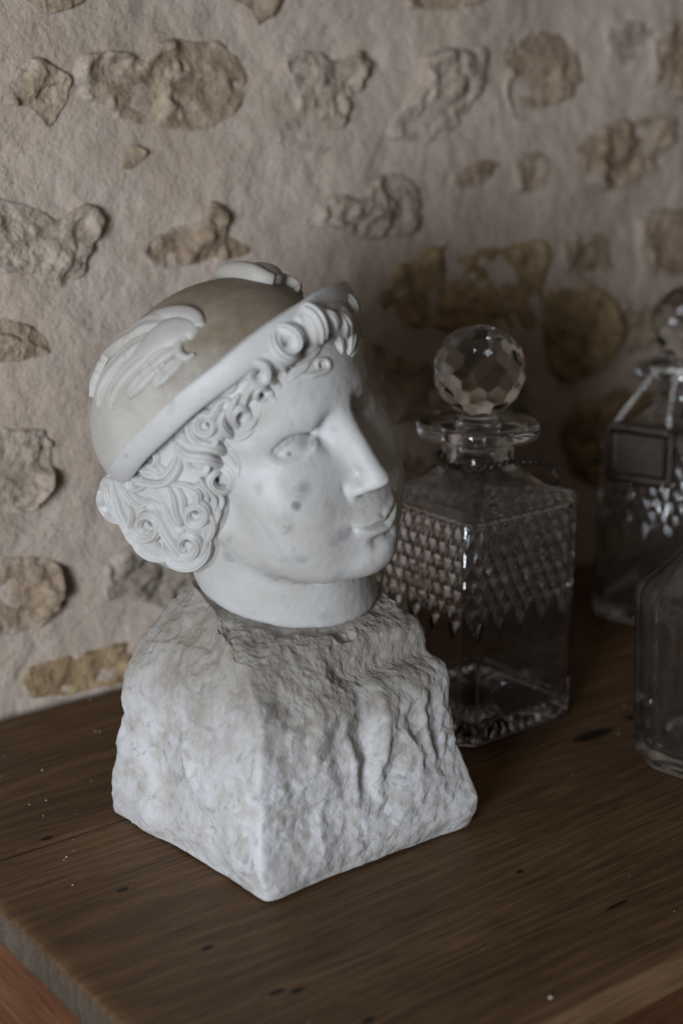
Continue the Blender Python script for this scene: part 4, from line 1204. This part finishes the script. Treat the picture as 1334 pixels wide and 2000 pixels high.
def label_chain(name, label, pts, closed, m, plate=None, *extras):
    V, F = links(pts, closed=closed)
    for extra in extras:
        V2, F2 = links(extra); F += [[i + len(V) for i in f] for f in F2]; V = np.concatenate([V, V2])
    root = empty(name, V.mean(0) * [1, 1, 0] + [0, 0, V[:, 2].min()])
    tag(root, label, 'bottle label')
    mk('chain', V, F, m, root)
    if plate:
        c, ex, ey, w_, h_, border = plate
        ex, ey, nz, cr = tag_plate(np.asarray(c, float), ex, ey, w_, h_)
        V, F = plate_mesh(np.asarray(c, float), ex, ey, nz, w_ - border, h_ - border, 0.0009, 0.0006)
        mk('plate', V, F, TARNISH, root)
        path = resample([p for k in range(4) for p in (cr[k] + (cr[(k + 1) % 4] - cr[k]) * f for f in (0.04, 0.35, 0.65, 0.96))], 0.0004, True)
        V, F = tube(path, border / 2.2, 10, True, 0.34, 40)
        mk('border', V, F, OLDSILVER if m is SILVER else m, root)
    return root

x, y = D1
rn = 0.0262
c1 = [(x + 0.0540, y - 0.018, 0.1520), (x + 0.0545, y - 0.018, 0.142), (x + 0.0545, y - 0.018, 0.131)]
front_strand = [(x + rn * math.cos(a), y + rn * math.sin(a), 0.1738 + 0.0012 * math.sin(3 * a)) for a in np.linspace(math.pi * 0.75, math.pi * 1.62, 9)] + \
    [(x + 0.026, y - 0.024, 0.1715), (x + 0.040, y - 0.022, 0.1680), (x + 0.0505, y - 0.0195, 0.1610)] + c1
back_strand = [(x + rn * math.cos(a), y + rn * math.sin(a), 0.1742) for a in np.linspace(math.pi * 0.75, math.pi * 0.1, 7)] + \
    [(x + 0.036, y + 0.012, 0.1655), (x + 0.049, y + 0.014, 0.1605), (x + 0.0540, y + 0.014, 0.151), (x + 0.0545, y + 0.014, 0.131)]
label_chain('bottle_label', 'dark tarnished chain and label slung round the neck of the decanter behind the rough stone', front_strand, False, TARNISH,
            ((x + 0.0546, y - 0.002, 0.117), (0, 1, 0), (0.02, 0, 1), 0.036, 0.027, 0.003), back_strand)
x, y = D2
ca, sa = math.cos(0.30), math.sin(0.30)
def d2p(lx, ly, z): return (x + ca * lx - sa * ly, y + sa * lx + ca * ly, z)
def lipp(deg, r=0.0385, z=0.1995): return d2p(r * math.cos(math.radians(deg)), r * math.sin(math.radians(deg)), z)
loop = [lipp(a_) for a_ in (159, 175, 191, 208, 226, 246, 270)] + [lipp(a_, 0.030, 0.1988) for a_ in (300, 340, 20, 60, 100, 130)] + [lipp(150, 0.036)]
strand_a = [lipp(164, 0.0390, 0.1990), lipp(164, 0.0415, 0.1945), d2p(-0.0480, 0.0195, 0.179), d2p(-0.0535, 0.0285, 0.164), d2p(-0.0545, 0.033, 0.1555)]
strand_b = [lipp(192, 0.0390, 0.1990), lipp(192, 0.0412, 0.1945), d2p(-0.0465, -0.0085, 0.180), d2p(-0.0530, -0.0105, 0.166), d2p(-0.0545, -0.011, 0.156)]
label_chain('bottle_label', 'bright silver chain holding a framed rectangular label on the back right decanter', loop, True, SILVER,
            (np.array(d2p(-0.0548, 0.0112, 0.1375)), np.array(d2p(0, -1, 0)) * [1, 1, 0] - np.array(d2p(0, 0, 0)) * [1, 1, 0], (0, 0, 1), 0.050, 0.038, 0.0078), strand_a, strand_b)
x, y = D3
ring3 = [(x + 0.0215 * math.cos(a), y + 0.0215 * math.sin(a), 0.149 + 0.003 * math.sin(a + 1)) for a in np.linspace(0, 2 * math.pi, 12, endpoint=False)]
label_chain('bottle_label', 'thin tarnished chain round the neck of the panelled decanter at the right edge', ring3, True, TARNISH,
            ((x + 0.030, y - 0.030, 0.126), (1, 1, 0), (0.5, -0.5, 0.9), 0.03, 0.02, 0.0026))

◇ ◇ ◇ ◇ ◇ ◇ ◇

▶ GOAL OF THE EXERCISE
Repeat exactly and only the lines from the start of the data above through the line that holds "return root", inclusive. Pictures do not belong in the copy.

▶ FINISHED EXERCISE
Continue the Blender Python script for this scene: part 4, from line 1204. This part finishes the script. Treat the picture as 1334 pixels wide and 2000 pixels high.
def label_chain(name, label, pts, closed, m, plate=None, *extras):
    V, F = links(pts, closed=closed)
    for extra in extras:
        V2, F2 = links(extra); F += [[i + len(V) for i in f] for f in F2]; V = np.concatenate([V, V2])
    root = empty(name, V.mean(0) * [1, 1, 0] + [0, 0, V[:, 2].min()])
    tag(root, label, 'bottle label')
    mk('chain', V, F, m, root)
    if plate:
        c, ex, ey, w_, h_, border = plate
        ex, ey, nz, cr = tag_plate(np.asarray(c, float), ex, ey, w_, h_)
        V, F = plate_mesh(np.asarray(c, float), ex, ey, nz, w_ - border, h_ - border, 0.0009, 0.0006)
        mk('plate', V, F, TARNISH, root)
        path = resample([p for k in range(4) for p in (cr[k] + (cr[(k + 1) % 4] - cr[k]) * f for f in (0.04, 0.35, 0.65, 0.96))], 0.0004, True)
        V, F = tube(path, border / 2.2, 10, True, 0.34, 40)
        mk('border', V, F, OLDSILVER if m is SILVER else m, root)
    return root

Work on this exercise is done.